Le travail présenté est l’un des rares en France à déployer les deux étapes de la méthode des prix hédoniques. S’arrêter à la première étape (les prix implicites) revient à analyser l’état du marché de manière statique avec comme donnée l’unique point d’équilibre qui est le prix de la transaction. C’est bien la seconde phase qui permet de mieux comprendre les préférences des acquéreurs et les exigences des vendeurs.
Difficultés et pistes de réflexion
La principale difficulté technique dans ce travail était la gestion des variables manquantes dans la base de données Perval. L’alimentation de la base par les notaires est certes obligatoire, mais sans aucun engagement sur la qualité de la description transmise. Ainsi, pour certaines transactions, seules les mentions obligatoires (numéro de parcelle et prix) étaient renseignées. Il était donc important d’étudier en profondeur les non-réponses afin de les traiter de manière adéquate et non les écarter simplement.
Pour aller plus loin, il serait pertinent d’enrichir les données mobilisées avec celles d’autres territoires. Le pouvoir explicatif des modèles serait probablement amoindri, mais les résultats pourraient avoir un caractère moins particulier. Il serait également intéressant d’étoffer l’analyse avec les données des promoteurs concernant les ventes de biens neufs afin de savoir si l’impact du coût de la construction produit finalement le même résultat que celui observé sur le marché de l’ancien.
Enfin, l’analyse a pu être réalisée sur la phase croissante d’un cycle immobilier particulier, dont il n’est pas possible de dire s’il est terminé aujourd’hui. Après une contraction, les prix ont repris leur croissance, qui perdure en 2021. La question est donc de savoir si les résultats obtenus pour 2008 sont toujours valables en 2021. Cette méthodologie permettrait de confirmer ou non le changement éventuel des préférences depuis la pandémie (l’importance accordée à la présence d’un extérieur, voire au nombre de pièces pour faire du télétravail, etc.). Cela favoriserait ainsi une meilleure réactivité des promoteurs immobiliers pour proposer aux acheteurs des biens dont les caractéristiques sont les mieux adaptées à leur désir.

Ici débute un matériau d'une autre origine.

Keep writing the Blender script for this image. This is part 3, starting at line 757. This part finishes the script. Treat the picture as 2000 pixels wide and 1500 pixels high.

La méthodologie des prix hédoniques pourrait être utilisée dans le cadre de l’expertise en évaluation immobilière étant donné sa plus grande précision, d’autant plus que la méthode par comparaison tend à privilégier la localisation alors que l’on vient de comprendre son poids relatif. Il faudrait pour cela que l’expert travaille avec un économètre pour estimer et calibrer l’équation qui permet d’effectuer l’évaluation.